Getting a PAL

02 April 2008

Having discovered over consecutive Christmases that I have absolutely no talent for driving remote controlled vehicles, I approached the prospect of attaining my PAL (Powered Access License) card with a degree of unease. However, the warm welcome from our instructor, Michael Tordoff, and a cup of tea soon had me feeling more relaxed.

Mr Tordoff is an instructor at Operator Training Services where Patrick Hill, AI's Assistant Editor, and I were invited to take our scissor lift and articulated boom PAL card course. OTS is a dedicated UK training company with facilities in Ashford, Kent and Godstone Surrey, specialising in courses connected to working at height. Joining us on the course were Danny Urquhart and Dave Phillipson from Saxon Fabrication, Gillingham, Kent. IPAF insists that there are never more than four trainees on the PAL card course, one of its stringent criteria.

Pre-theory test

Mr Tordoff began with a short overview of the day while we filled out the necessary paperwork. Michael has many years experience in both working at height and training; he first came across powered access platforms in the 1980s when a forward thinking employer invested in a scissor lift from the US, “At the time,” he said, “we never thought it would catch on.” Now, training operators in the use of powered access equipment is a major part of his business. OTS also teaches courses certified by PASMA (Prefabricated Access Suppliers' and Manufacturers Association) and the British Ladder Manufacturers' Association.

Our first task as trainees is to carry out a ‘pre-theory' multiple choice test. As my knowledge of the access industry is still in its infancy I expect to do particularly badly, but I quickly discover that answering the questions is mostly common sense. The pre-test results allow the instructor to focus on areas where candidates' knowledge might be weak.

After the test we are shown a video, this introduced the concept of powered access, described the various types of equipment and outlined safe operating practice. Answers to all of the test questions were given in the film. Even as a novice I found the tone of the video slightly patronising in places, however, some very useful information about making methodical checks on the equipment, legal requirements and safety issues were covered.
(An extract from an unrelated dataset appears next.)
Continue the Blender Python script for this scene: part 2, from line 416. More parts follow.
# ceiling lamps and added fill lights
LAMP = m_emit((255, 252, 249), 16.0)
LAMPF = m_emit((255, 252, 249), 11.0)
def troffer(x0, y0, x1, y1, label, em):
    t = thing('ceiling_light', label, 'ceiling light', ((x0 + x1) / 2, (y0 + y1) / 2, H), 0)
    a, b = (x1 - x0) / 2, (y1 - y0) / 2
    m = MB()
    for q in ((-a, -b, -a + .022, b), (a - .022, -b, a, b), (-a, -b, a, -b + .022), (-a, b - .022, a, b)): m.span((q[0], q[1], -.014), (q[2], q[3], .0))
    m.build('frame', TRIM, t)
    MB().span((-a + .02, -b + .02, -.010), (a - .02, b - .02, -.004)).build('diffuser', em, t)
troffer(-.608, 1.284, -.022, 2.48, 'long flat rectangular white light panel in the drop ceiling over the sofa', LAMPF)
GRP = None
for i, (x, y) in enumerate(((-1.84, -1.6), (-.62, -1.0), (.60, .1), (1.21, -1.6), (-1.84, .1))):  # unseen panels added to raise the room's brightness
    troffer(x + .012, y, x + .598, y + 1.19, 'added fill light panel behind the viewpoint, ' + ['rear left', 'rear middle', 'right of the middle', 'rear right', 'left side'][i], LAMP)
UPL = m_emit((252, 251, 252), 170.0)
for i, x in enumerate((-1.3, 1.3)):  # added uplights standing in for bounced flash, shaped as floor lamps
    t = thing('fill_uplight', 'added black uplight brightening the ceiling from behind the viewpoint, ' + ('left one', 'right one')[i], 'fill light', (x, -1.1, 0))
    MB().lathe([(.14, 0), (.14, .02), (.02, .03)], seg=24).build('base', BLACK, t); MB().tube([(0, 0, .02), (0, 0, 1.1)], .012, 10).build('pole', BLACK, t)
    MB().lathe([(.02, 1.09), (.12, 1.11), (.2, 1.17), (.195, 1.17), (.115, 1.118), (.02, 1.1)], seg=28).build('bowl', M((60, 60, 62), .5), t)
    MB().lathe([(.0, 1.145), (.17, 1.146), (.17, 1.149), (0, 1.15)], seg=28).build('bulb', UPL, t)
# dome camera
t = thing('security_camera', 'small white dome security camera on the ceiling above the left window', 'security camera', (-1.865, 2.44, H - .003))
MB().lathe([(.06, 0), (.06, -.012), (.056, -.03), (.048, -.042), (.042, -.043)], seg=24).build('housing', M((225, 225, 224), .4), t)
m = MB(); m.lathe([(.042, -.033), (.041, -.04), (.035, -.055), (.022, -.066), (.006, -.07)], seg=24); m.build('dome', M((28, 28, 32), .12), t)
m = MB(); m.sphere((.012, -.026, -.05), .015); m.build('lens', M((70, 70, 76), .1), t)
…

As well a diesel machines, OTS operates an electric scissor lift and an electric articulated boom at its Ashford site. Training can be carried out in a hanger-like shed so, when the weather is poor, training continues with minimum discomfort to all concerned.

Mr Tordof likes to break up the classroom and practical parts of his training days because he is well aware that many of his trainees are used to being very active during the day and do not enjoy long periods at a desk. So outside, in appropriate safety gear, we divided into teams of two and took it in turns to give the Genie scissor lift and the Niftylift articulated boom their pre-operation checks – once, of course, Mr Tordof had demonstrated all the relevant points. Now confident that the equipment is safe and that we know how to operate it, we are allowed some time to practice.

Trouble with steering

To start with, I am extremely tentative, but once I work out how to keep the machine at ‘tortoise pace' and keep my eye on the wheels so I know which way I'm going, it becomes easier. I'll never be ‘a natural' but I'm starting to believe I could pass the course.

It could be that trainees are already proficient in operating access equipment, however, increasingly companies will not allow anyone who does not hold a relevant PAL card to work at height on MEWPs (mobile elevated platforms), even if they are in the company of a trained operator. Our co-trainees were in exactly that position: Dave and Danny are skilled fabricators about to start work in a paper mill, re-cladding rolling machinery with stainless steel. The management at the paper mill will not let them work from aerials without appropriate training, and that meant a obtaining a PAL card.

Some near misses with the scissor lift later (I'm finding the articulated boom much easier to steer) we stop for lunch, then we run through the IPAF presentation about safety which is littered with video images of stick men plummeting to their doom from platform baskets. It's time to take the theory test for real and we must get at least 20 of the 25 questions correct. By now, though, I find I know all the answers and score 100%. So does Patrick.


Now for the real test, we must manouevre the equipment round a course raising and lowering the platform. To hit anything is an immediate fail and, for each mistake made, points are scored: more than 20 and you fail. I am very happy to score just ten points on the scissor and 13 on the articulated boom.

All four trainees pass, we are issued with our log books and will receive our PAL Cards in a few days; the card is valid for five years.

No training course can perfectly suit every trainee's skill level and experience and, once a trainee becomes a PAL Card holder, it is up to individuals to motivate themselves to carry out relevant safety checks and become familiar with any equipment they use. If you are concerned the course will be heavy on the theory and a bit hard going, it isn't, the majority of the content is highly relevant and the small numbers on the courses means that they can be tailored very much to your particular needs.

I doubt I will ever gain the sort of proficiency on access platforms that will have me whipping around a construction site like a professional, but the course has made me confident enough to climb into a basket and put a machine through its paces. Something that I suspect will be very useful in this job.